Intense investment in its cold-chain logistics network has allowed Shuanghui to stay ahead of competitors like China Yurun Food Group Limited, which has focused on low-temperature packaged meat products as well as chilled and frozen bulk sales. Shuanghui has faced competition from state-run conglomerate China National Cereals, Oils and Foodstuffs Corp. (COFCO), which sells US-style bacon products under its Joycome brand. Jinluo Meat Products Co. and Shandong Delisi Food Co. have also been investing in new products.

Pork Pricing

A recovery in Chinese pig and pork prices will, however, put new pressure on Shuanghui to improve profitability after weaker pig prices in 2013 helped boost Shuanghui’s figures by allowing the firm to improve average gross margins. Wholesale pork prices went from a high of RMB23 per kg (US$3.68 per 2 lb., 3.27 ozs.) in November 2013 to RMB16 per kg (US$2.58 per 2 1b., 3.27 oz.) in April 2014 and rebounded to RMB19 per kg (US$3.04 per 2 lb., 3.27 oz.) in late May this year.

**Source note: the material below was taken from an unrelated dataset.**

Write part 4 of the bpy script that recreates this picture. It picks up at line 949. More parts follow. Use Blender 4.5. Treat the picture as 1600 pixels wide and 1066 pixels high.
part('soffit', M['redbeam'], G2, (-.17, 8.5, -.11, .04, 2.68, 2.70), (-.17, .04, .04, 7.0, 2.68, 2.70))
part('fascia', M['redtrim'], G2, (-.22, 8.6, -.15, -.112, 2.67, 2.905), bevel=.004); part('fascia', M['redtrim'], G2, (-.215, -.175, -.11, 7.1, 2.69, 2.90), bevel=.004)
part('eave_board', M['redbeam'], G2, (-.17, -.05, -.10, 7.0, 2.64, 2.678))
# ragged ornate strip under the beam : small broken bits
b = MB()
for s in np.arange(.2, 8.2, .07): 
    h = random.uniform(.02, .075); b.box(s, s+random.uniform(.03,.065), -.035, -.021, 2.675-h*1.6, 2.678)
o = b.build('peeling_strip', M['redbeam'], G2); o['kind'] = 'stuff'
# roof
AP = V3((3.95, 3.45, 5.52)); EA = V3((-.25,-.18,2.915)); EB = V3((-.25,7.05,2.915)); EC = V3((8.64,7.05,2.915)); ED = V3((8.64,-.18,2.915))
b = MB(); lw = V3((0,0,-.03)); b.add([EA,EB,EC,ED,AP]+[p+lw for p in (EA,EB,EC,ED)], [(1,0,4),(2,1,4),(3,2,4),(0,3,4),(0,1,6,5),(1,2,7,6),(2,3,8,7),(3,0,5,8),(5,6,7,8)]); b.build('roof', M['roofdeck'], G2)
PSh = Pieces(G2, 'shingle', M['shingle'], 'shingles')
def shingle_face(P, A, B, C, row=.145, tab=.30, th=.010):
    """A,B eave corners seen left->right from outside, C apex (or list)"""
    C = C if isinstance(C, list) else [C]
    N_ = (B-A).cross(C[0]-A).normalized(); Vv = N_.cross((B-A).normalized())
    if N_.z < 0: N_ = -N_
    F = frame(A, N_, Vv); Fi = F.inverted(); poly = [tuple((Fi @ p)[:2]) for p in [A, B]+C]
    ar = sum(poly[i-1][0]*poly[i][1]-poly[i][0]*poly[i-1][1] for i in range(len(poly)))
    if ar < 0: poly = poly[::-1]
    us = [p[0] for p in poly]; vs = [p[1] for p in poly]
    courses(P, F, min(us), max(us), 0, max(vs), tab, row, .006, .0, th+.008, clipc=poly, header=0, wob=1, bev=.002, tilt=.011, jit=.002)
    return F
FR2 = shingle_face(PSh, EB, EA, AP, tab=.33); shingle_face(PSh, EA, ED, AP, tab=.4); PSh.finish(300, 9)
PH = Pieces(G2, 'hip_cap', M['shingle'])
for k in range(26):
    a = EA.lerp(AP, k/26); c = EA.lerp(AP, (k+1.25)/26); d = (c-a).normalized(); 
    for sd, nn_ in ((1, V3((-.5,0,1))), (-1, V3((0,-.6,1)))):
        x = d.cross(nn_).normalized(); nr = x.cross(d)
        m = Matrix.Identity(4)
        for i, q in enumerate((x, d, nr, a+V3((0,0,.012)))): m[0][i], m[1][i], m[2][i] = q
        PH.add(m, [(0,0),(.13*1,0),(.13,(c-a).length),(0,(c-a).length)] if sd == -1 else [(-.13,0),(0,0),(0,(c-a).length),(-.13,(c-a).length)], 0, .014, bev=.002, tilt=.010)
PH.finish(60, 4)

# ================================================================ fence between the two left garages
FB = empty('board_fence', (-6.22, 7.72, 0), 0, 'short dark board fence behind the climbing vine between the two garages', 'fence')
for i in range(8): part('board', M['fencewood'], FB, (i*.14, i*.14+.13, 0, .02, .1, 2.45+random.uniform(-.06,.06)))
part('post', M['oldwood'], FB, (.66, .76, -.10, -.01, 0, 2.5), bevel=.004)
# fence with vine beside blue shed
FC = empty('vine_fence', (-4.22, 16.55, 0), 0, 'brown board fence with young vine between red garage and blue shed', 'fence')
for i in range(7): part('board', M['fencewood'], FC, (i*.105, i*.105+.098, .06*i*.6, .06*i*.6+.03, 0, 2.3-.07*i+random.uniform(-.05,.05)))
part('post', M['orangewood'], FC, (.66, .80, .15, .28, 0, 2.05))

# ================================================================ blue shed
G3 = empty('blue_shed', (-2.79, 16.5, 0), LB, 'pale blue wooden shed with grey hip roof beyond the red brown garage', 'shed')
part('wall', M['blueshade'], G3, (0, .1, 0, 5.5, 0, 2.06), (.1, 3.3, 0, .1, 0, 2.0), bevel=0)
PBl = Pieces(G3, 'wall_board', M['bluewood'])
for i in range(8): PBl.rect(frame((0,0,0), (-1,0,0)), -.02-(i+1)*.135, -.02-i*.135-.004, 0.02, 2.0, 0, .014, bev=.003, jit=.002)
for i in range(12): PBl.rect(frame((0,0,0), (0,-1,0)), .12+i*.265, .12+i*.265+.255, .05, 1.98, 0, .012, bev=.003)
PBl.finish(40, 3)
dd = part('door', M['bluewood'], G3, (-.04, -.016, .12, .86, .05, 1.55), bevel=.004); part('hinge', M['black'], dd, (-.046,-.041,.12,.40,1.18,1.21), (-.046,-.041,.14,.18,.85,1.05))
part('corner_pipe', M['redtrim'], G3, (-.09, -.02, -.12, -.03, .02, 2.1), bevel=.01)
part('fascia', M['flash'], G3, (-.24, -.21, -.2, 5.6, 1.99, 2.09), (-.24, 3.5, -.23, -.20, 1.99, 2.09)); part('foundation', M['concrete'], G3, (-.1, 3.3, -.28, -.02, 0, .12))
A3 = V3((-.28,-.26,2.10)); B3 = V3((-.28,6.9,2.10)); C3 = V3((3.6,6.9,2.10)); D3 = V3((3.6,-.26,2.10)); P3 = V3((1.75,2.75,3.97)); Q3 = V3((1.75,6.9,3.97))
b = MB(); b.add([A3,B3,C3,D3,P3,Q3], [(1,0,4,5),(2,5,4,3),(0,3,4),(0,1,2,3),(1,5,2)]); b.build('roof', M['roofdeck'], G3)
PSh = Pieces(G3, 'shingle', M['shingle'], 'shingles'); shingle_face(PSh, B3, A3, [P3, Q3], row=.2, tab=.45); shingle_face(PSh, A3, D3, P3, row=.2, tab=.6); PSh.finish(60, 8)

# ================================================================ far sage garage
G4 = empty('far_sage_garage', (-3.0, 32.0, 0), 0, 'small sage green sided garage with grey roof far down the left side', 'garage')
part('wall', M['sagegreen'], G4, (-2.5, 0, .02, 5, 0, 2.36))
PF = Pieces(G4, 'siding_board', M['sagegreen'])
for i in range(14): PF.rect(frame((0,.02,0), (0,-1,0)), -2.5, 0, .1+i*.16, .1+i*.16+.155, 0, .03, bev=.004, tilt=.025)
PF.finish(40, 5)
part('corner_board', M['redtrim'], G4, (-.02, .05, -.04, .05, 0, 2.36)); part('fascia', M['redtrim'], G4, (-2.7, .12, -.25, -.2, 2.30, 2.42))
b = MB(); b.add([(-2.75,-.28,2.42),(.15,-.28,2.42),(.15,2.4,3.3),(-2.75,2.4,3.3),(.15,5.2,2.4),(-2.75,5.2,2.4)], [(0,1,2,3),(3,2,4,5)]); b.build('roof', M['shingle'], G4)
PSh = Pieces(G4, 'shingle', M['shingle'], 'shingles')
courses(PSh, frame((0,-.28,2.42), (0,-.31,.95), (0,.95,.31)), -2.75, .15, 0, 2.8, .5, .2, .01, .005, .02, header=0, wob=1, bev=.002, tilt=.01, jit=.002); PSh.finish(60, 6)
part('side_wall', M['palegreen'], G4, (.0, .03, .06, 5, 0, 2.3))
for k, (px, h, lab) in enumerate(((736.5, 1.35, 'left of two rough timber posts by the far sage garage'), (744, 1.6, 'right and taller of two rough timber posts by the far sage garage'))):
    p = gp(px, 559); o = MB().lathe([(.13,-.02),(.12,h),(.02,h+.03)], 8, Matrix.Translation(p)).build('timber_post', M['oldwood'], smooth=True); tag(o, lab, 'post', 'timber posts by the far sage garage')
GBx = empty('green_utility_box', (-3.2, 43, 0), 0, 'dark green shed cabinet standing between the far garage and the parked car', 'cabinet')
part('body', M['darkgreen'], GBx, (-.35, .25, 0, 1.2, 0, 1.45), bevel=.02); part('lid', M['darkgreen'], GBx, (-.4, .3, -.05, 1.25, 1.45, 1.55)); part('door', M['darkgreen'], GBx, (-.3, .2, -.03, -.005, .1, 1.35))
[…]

While much has been made of Shuanghui’s intentions to import US pork, a weaker Euro means it is European rather than US pork that’s taking market share in China’s imports (admittedly a small percentage of its overall pork consumption). While the US accounted for the largest share, 21 percent, of China’s 564,337 tons of chilled pork imports in 2014, it has been overhauled by EU exporters in the first quarter of 2015. Germany and Spain took the top two spots in China’s imports this year, with 31 percent and 20 percent market share respectively of the 52,910 tons imported in March.

The investment community remains bullish on Shuanghui’s chances to improve its profitability at home thanks to product development help – and some imported pork – from Smithfield. Profits at the firm will go to RMB445 million (US$71.2 million) in 2015 and rise to RMB496 million (US$79.36 million) in 2016 and RMB58.3 million (US$93.28 million) in 2017, according to an analyst at Guo Yuan Securities, which also monitors Shuanghui from his office in Shanghai.

The other analyst, Zhu, is likewise cautiously optimistic that the firm can use its Smithfield connection to improve profitability. “The outlook looks positive but of course, the big risks are that the new launches don’t live up to expectations and that there’ll be another food safety crisis that hurts consumption of Shuanghui products or of pork in general.”